Motherhood is a funny thing. Emotionally, it takes you through so much; nothing can really prepare you for it. When your baby is born, your heart starts living outside your body. And bizarre things begin to happen when your heart lives outside your body. And even more bizarre things happen when you see this little heart of yours grow.

You go through a series of "I can't wait for this baby to grow up" moments and a series of "Oh my God this baby is growing up too fast" epiphanies. And sometimes, as funny as it sounds, you can feel these two contradictory emotions in the same day

In the middle of all that exhaustion, you forget to press the pause button. Not the one you have no power over—I'm talking about the one you CAN control.

When they wake up way more often than you would like them to at night and time seems to be going very slowly, all you want is for them to grow up. So you can sleep. Uh-huh.

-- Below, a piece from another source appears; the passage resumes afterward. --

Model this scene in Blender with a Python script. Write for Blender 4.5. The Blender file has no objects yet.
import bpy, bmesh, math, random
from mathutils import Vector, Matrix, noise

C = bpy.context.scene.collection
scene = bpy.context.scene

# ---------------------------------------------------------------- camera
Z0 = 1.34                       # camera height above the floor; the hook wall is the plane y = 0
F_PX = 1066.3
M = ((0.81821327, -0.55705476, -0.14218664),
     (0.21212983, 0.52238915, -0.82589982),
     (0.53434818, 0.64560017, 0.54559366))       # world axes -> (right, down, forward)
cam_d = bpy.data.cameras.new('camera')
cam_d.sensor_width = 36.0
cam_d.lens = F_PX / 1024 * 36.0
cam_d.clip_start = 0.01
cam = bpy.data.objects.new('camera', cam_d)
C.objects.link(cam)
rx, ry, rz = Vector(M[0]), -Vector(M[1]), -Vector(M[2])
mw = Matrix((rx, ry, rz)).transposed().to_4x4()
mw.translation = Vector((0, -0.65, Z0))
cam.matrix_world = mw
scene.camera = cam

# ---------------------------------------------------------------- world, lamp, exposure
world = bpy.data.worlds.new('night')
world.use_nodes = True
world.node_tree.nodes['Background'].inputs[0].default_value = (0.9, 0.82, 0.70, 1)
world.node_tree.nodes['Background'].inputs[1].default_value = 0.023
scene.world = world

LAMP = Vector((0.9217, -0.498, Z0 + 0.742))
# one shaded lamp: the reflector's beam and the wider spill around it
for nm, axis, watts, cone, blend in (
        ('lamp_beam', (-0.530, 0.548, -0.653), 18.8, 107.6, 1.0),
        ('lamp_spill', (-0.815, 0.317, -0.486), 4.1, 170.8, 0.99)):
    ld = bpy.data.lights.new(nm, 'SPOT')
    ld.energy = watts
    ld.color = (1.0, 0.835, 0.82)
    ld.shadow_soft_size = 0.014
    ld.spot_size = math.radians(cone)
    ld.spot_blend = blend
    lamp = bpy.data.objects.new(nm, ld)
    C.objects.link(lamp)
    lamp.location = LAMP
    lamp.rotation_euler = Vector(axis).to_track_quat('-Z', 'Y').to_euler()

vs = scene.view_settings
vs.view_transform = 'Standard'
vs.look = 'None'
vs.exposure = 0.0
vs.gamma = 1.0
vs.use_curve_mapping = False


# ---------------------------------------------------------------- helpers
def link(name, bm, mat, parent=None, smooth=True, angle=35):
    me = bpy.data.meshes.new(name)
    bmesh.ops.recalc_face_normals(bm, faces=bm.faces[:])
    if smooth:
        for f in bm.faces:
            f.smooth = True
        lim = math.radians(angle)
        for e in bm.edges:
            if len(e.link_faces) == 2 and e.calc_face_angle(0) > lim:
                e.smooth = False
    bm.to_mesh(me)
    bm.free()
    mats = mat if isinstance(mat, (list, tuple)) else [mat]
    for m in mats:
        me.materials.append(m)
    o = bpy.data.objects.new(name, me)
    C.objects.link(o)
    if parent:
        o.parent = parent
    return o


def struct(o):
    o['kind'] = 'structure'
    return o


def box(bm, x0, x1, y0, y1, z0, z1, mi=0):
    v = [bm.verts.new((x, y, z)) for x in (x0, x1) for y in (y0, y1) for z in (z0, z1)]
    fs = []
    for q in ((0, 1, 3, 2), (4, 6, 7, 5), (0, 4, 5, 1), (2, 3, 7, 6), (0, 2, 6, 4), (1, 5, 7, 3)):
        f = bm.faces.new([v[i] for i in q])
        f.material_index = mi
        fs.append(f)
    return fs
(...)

And then, almost like as if they heard you say that, they do grow up—all too quickly. In what seems like no time at all, they are on their bellies trying to babble "mamamama." Or "baabaabaa" (like the sheep). Or whatever they feel like babbling.

And in a couple of years after that, they will say things like "I will buy you your own TV." Like my preschooler just did when we were trying to negotiate changing the cartoon on TV to anything adults can watch. Like the news. Or even Animal Planet.

My preschooler has been acting like quite the grown up lately. Like when he says things such as "Are you fine?" when I hit my toes to the edge of the bed for the millionth time. He promised to nurse me back to health when I sneezed once ("I'll take care of you, mama", topped with a tight hug). He even said the most grown up of all things the other day "Mama, I don't want to grow up; I want to stay small. I don't want to become big boy. Big boys are naughty boys." Of course he was referring to the older kids he often plays with, and with whom he has a love-hate relationship, but when you take it out of context it sounds pretty deep. Coming from a three year old.

In moments like these, all I want to do is press the pause button. If only I can find that button.

Motherhood leaves you physically and emotionally drained, for most part. Think going for three back-to-back Zumba classes. That's the level of exhaustion I'm talking about.

And in the middle of all that exhaustion, you forget to press the pause button. Not the one you have no power over—I'm talking about the one you can control. And here's how you do it.

Pick up those 10 books he's been asking you to read to him. And don't say no when he says "one more." Because now is all you got.

Stop whatever you are doing. Just stop. The laundry can wait. So can that email. Just stop and watch your baby giggle. And grow. Go, play hide and seek. And sing "Old MacDonald Had A Farm" with your baby, even if your singing voice is so terrible it can raise Old MacDonald from the dead. Or pick up those 10 books he's been asking you to read to him. And don't say no when he says "one more." Because now is all you got.

Time is precious. So hold on to their childhood, they will be buying you your own TV before you know it. So that they can watch their own channels and, as for you, you'll be looking for the rewind button.